Лора была последней среди выступающих, и времени оставалось немного. Из моих записок видно только, что она беспокоилась, потому что Фил нервничал из-за родительского собрания, на котором она была, и хотел знать, что о нем говорили. Частично это было проявлением естественного любопытства, частично — безотчетной подозрительностью с его стороны, подумал я. Я сказал, что лучше всего будет, если Лора открыто и искренне ответит на все его вопросы, в том числе и о родительском собрании — показав таким образом пример доверия и обсудив с сыном в эмпатической манере все его подозрения; возможно, такой разговор начнется с замечания: «Тебе трудно всегда доверять людям, правда?»

 

СЕДЬМАЯ НЕДЕЛЯ

 

Магнитофонная запись.

Лора: Ну, Фил провел первые десять-пятнадцать минут, пытаясь найти что-то в коробке с игрушками; но это не заняло у него много времени, и он мог продолжать играть с «джеками».

Смех в группе.

Д-р Крафт: Это прекрасный пример того, как беспокойство о времени заставляет вас терять время.
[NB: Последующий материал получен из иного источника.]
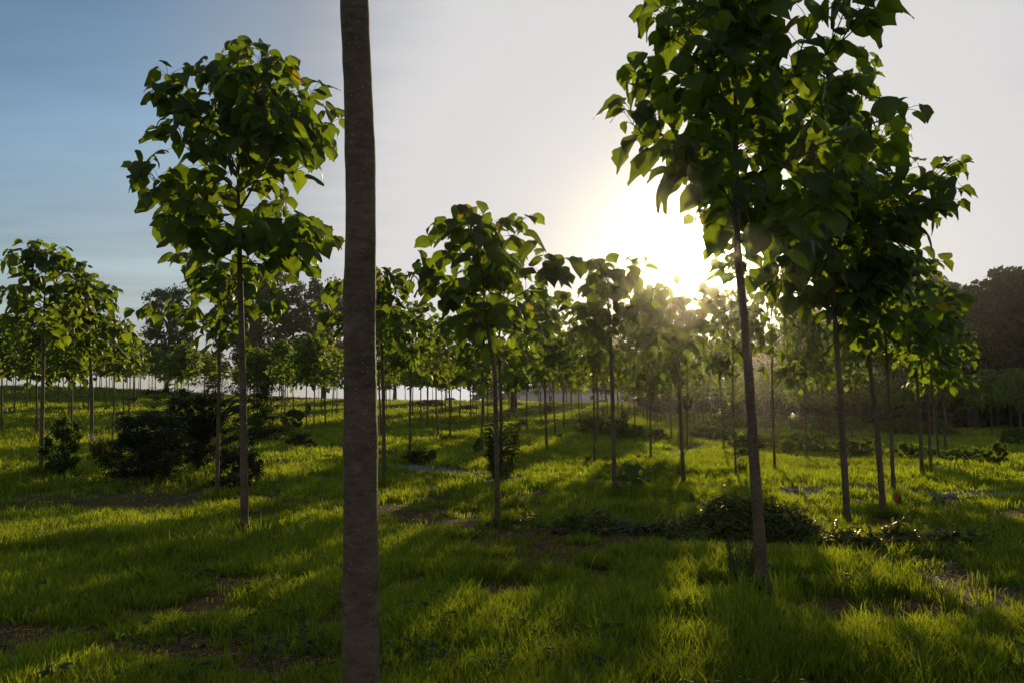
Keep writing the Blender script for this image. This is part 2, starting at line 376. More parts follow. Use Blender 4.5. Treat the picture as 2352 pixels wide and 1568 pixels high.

Лора: И три или четыре раза он сказал, что на самом деле ему хотелось бы порисовать. Он даже не открыл краски. «Ну... тогда надо будет ждать когда я все это помою и все такое, уже время кончится. Кончилось тем, что он вообще ничего не делал. В конце концов, он вытащил «джеки» и мы сыграли пару раз, и я выиграла, а потом...

Смех в группе.

Лора: Ну, зазвонил телефон, и кто-то из детей снял трубку, и как раз это был важный звонок, которого ждал муж. Его не было дома, и мне просто необходимо было ответить. (Она стала оправдываться, потому что я рекомендовал не прерывать игровое занятие ни под каким видом, в том числе не отзываться на звонок в дверь и на телефон.) А когда я вернулась, он уже сделал эти замечательные ходы в игре, и сильно продвинулся по сравнению с позицией, которая была у него в тот момент, когда я выходила.

Д-р Крафт: С «джеками».

Лора: Понятно, что он сплутовал.

Смех в группе.

Лора: Я ничего не сказала, и эта игра закончилась вничью; он действительно был очень расстроен, потому что был уверен, что выиграет.

Смех.

Д-р Крафт: То есть ему было очень важно выиграть?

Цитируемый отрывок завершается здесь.